The Triplet Resonating Valence Bond State and Superconductivity in Hund's Metals: III Phenomenology in iron based superconductors.

ORAL

Abstract

Based on the triplet Resonating Valence Bond concept introduced in the previous two talks, I will discuss the prospects and signatures of this theory in the context of iron based superconductors. I will explicitly concentrate on the spin-triplet, orbital antisymmetric pairing state as derived in part II and on four experimental techniques of fundamental interest: (1) nuclear magnetic resonance, (2) neutron scattering, (3) tunneling spectroscopy, (4) scanning Josephson tunneling microscopy. First, I will demonstrate that this pairing state develops an anisotropic, partial suppression of the Knight shift and discuss existing experimental data on single crystals.
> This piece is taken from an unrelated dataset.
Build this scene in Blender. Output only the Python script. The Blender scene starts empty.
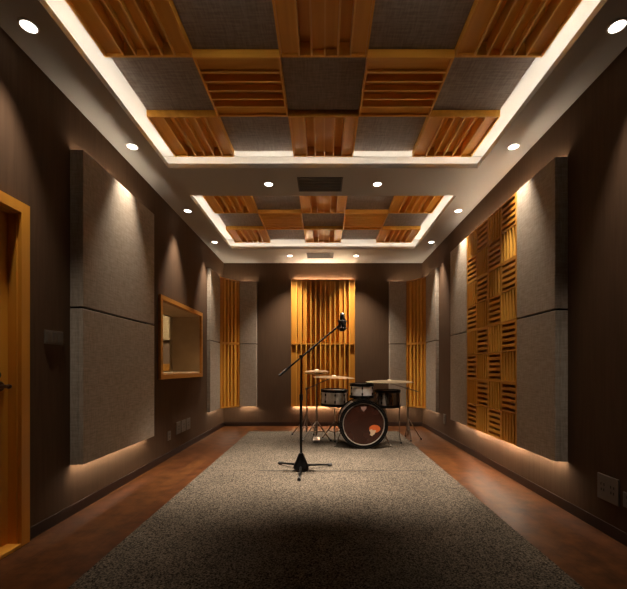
import bpy, bmesh, math, random
from mathutils import Vector, Matrix
random.seed(4)
S = bpy.context.scene
COL = S.collection
PI = math.pi

# ------------------------------------------------------------------ materials
def new_mat(name):
    m = bpy.data.materials.new(name); m.use_nodes = True
    nt = m.node_tree
    b = nt.nodes['Principled BSDF']
    return m, nt, b

def simple(name, col, rough=0.6, metal=0.0, spec=0.5, noise=0.0, scale=20.0, bump=0.0, stretch=(1, 1, 1)):
    m, nt, b = new_mat(name)
    b.inputs['Base Color'].default_value = (*col, 1)
    b.inputs['Roughness'].default_value = rough
    b.inputs['Metallic'].default_value = metal
    b.inputs['Specular IOR Level'].default_value = spec
    if noise or bump:
        tc = nt.nodes.new('ShaderNodeTexCoord'); mp = nt.nodes.new('ShaderNodeMapping')
        mp.inputs['Scale'].default_value = stretch
        nz = nt.nodes.new('ShaderNodeTexNoise'); nz.inputs['Scale'].default_value = scale
        nz.inputs['Detail'].default_value = 5
        nt.links.new(tc.outputs['Object'], mp.inputs[0]); nt.links.new(mp.outputs[0], nz.inputs['Vector'])
        if noise:
            cr = nt.nodes.new('ShaderNodeValToRGB')
            cr.color_ramp.elements[0].position = 0.3; cr.color_ramp.elements[1].position = 0.7
            cr.color_ramp.elements[0].color = (*[c * (1 - noise) for c in col], 1)
            cr.color_ramp.elements[1].color = (*[min(1, c * (1 + noise)) for c in col], 1)
            nt.links.new(nz.outputs['Fac'], cr.inputs[0]); nt.links.new(cr.outputs[0], b.inputs['Base Color'])
        if bump:
            bp = nt.nodes.new('ShaderNodeBump'); bp.inputs['Strength'].default_value = bump
            bp.inputs['Distance'].default_value = 0.004
            nt.links.new(nz.outputs['Fac'], bp.inputs['Height']); nt.links.new(bp.outputs[0], b.inputs['Normal'])
    return m

def wood(name, dark, light, axis, rough=0.45, scale=1.0):
    m, nt, b = new_mat(name)
    N = nt.nodes; L = nt.links
    tc = N.new('ShaderNodeTexCoord'); mp = N.new('ShaderNodeMapping')
    sc = [24 * scale] * 3; sc[axis] = 0.9 * scale
    mp.inputs['Scale'].default_value = sc
    oi = N.new('ShaderNodeObjectInfo')
    ad = N.new('ShaderNodeVectorMath'); ad.operation = 'ADD'
    mul = N.new('ShaderNodeMath'); mul.operation = 'MULTIPLY'; mul.inputs[1].default_value = 17
    L.new(oi.outputs['Random'], mul.inputs[0]); L.new(mul.outputs[0], ad.inputs[1])
    L.new(tc.outputs['Object'], ad.inputs[0]); L.new(ad.outputs[0], mp.inputs[0])
    nz = N.new('ShaderNodeTexNoise'); nz.inputs['Scale'].default_value = 1.0; nz.inputs['Detail'].default_value = 6
    nz.inputs['Distortion'].default_value = 0.1
    L.new(mp.outputs[0], nz.inputs['Vector'])
    cr = N.new('ShaderNodeValToRGB')
    cr.color_ramp.elements[0].position = 0.32; cr.color_ramp.elements[1].position = 0.68
    cr.color_ramp.elements[0].color = (*dark, 1); cr.color_ramp.elements[1].color = (*light, 1)
    L.new(nz.outputs['Fac'], cr.inputs[0]); L.new(cr.outputs[0], b.inputs['Base Color'])
    b.inputs['Roughness'].default_value = rough
    bp = N.new('ShaderNodeBump'); bp.inputs['Strength'].default_value = 0.15; bp.inputs['Distance'].default_value = 0.002
    L.new(nz.outputs['Fac'], bp.inputs['Height']); L.new(bp.outputs[0], b.inputs['Normal'])
    return m

def fabric(name, c1, c2, scale=110.0, bump=0.35, flat=False):
    """woven cloth: two crossed stretched noises"""
    m, nt, b = new_mat(name); N = nt.nodes; L = nt.links
    tc = N.new('ShaderNodeTexCoord')
    outs = []
    for sc in (((scale * .12, scale, scale), (scale, scale * .12, scale)) if flat else ((scale * .12, scale * .12, scale), (scale, scale, scale * .12))):
        mp = N.new('ShaderNodeMapping'); mp.inputs['Scale'].default_value = sc
        nz = N.new('ShaderNodeTexNoise'); nz.inputs['Scale'].default_value = 1; nz.inputs['Detail'].default_value = 3
        L.new(tc.outputs['Object'], mp.inputs[0]); L.new(mp.outputs[0], nz.inputs['Vector']); outs.append(nz)
    mx = N.new('ShaderNodeMath'); mx.operation = 'ADD'
    L.new(outs[0].outputs['Fac'], mx.inputs[0]); L.new(outs[1].outputs['Fac'], mx.inputs[1])
    hf = N.new('ShaderNodeMath'); hf.operation = 'MULTIPLY'; hf.inputs[1].default_value = 0.5
    L.new(mx.outputs[0], hf.inputs[0])
    cr = N.new('ShaderNodeValToRGB')
    cr.color_ramp.elements[0].position = 0.38; cr.color_ramp.elements[1].position = 0.62
    cr.color_ramp.elements[0].color = (*c1, 1); cr.color_ramp.elements[1].color = (*c2, 1)
    L.new(hf.outputs[0], cr.inputs[0]); L.new(cr.outputs[0], b.inputs['Base Color'])
    b.inputs['Roughness'].default_value = 0.95; b.inputs['Specular IOR Level'].default_value = 0.15
    bp = N.new('ShaderNodeBump'); bp.inputs['Strength'].default_value = bump; bp.inputs['Distance'].default_value = 0.003
    L.new(hf.outputs[0], bp.inputs['Height']); L.new(bp.outputs[0], b.inputs['Normal'])
    return m

def emit(name, col, strength):
    m = bpy.data.materials.new(name); m.use_nodes = True
    nt = m.node_tree; nt.nodes.clear()
    e = nt.nodes.new('ShaderNodeEmission'); o = nt.nodes.new('ShaderNodeOutputMaterial')
    e.inputs[0].default_value = (*col, 1); e.inputs[1].default_value = strength
    nt.links.new(e.outputs[0], o.inputs[0])
    return m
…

Second and third, I will demonstrate that the relative sign between triplet d-vectors of electron and hole pockets crucially affects finite frequency spin-susceptibility and local density of states. I will discuss the consequences thereof for key experimental observables, i.e. a sharp subgap spin-resonance and characteristic quasi-particle interference patterns, that previously were interpreted as evidence for s+- pairing. Finally, I describe experimental signatures of the staggered order parameter in scanning Josephson microscopy.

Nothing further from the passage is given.